Can You Recommend Some Beautiful Piano Music?
January 29, 2022 12:40 PM   Subscribe

Can you tell me some beautiful piano music you love?

Lately I have really enjoyed listening to people playing the piano. All kinds of different stuff.... Chopin, Erik Satie, Lorenzo Masoto, Nils Frahm, Akira Kosemura. Here's two of my favourites:

Jenny Lin playing Philip Glass

Hania Rani in concert

I would love to hear about more pianists and piano music, especially if the music is available to hear on Youtube and to buy on Bandcamp.
posted by alsoran to Media & Arts (35 answers total) 45 users marked this as a favorite
 
One of my favorites is Michael Jones.
posted by yclipse at 12:46 PM on January 29, 2022


Vladimir Horowitz : The Last Romantic
A wide variety of beautifully wrought music, many different tempos and timbres throughout . Chopin, Schumann, Scriabin, Chopin, Liszt

The opener Bach/Busoni is amaaaaaaazing

Enjoy!
posted by armoir from antproof case at 1:00 PM on January 29, 2022


Two current favorites for me:

Martha Argerich playing Chopin Nocturnes


especially at 09:41 - Nocturne in C minor, Op. 48, No. 1

Alfred Brendel playing the Beethoven Piano Sonatas.
posted by caseyblu at 1:08 PM on January 29, 2022 [3 favorites]


Lubomyr Melnyk

Excerpt from Continuous Music
posted by lloquat at 1:13 PM on January 29, 2022 [2 favorites]


All the solo piano albums by Deaf Center's Otto Totland are hauntingly beautiful. if you like them, check out Olafur Arnalds next, especially if you like Nils.
posted by softlord at 1:21 PM on January 29, 2022


You need Vikingur Olafsson.

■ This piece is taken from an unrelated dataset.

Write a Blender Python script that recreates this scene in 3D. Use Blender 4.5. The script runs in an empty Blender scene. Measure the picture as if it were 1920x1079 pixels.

He also recorded the Glass Etudes, and that album and everyone thereafter has been a smash hit. This piece from his Bach album is my favourite of his.

Alice Sara Ott

Evgeny Kissin (make sure you listen to The Lark on this album)

Yekwon Sunwoo, Youtube page (his Mozart is amazing too)

Gabriela Montero - Venezuelan classical pianist who improvises!

Faure Nocturnes, Field Nocturnes (Field inspired Chopin's nocturnes)

Wigmore Hall features a lot of piano solo and piano chamber music (and others) regularly

Tori Amos instrumental album (has other instruments too)

Piano music by women composers (Spotify)

Also be sure to watch out for International Piano Day on March 29, 2022. LOTS of stuff will be happening to get your piano on. Deutsche Grammophon usually features a few of their recording artists, so it's a good way to get exposure to a bunch of different pianists.
posted by foxjacket at 1:38 PM on January 29, 2022 [1 favorite]


George Winston, Variations on the Kanon, from his December album.
posted by SPrintF at 1:45 PM on January 29, 2022 [2 favorites]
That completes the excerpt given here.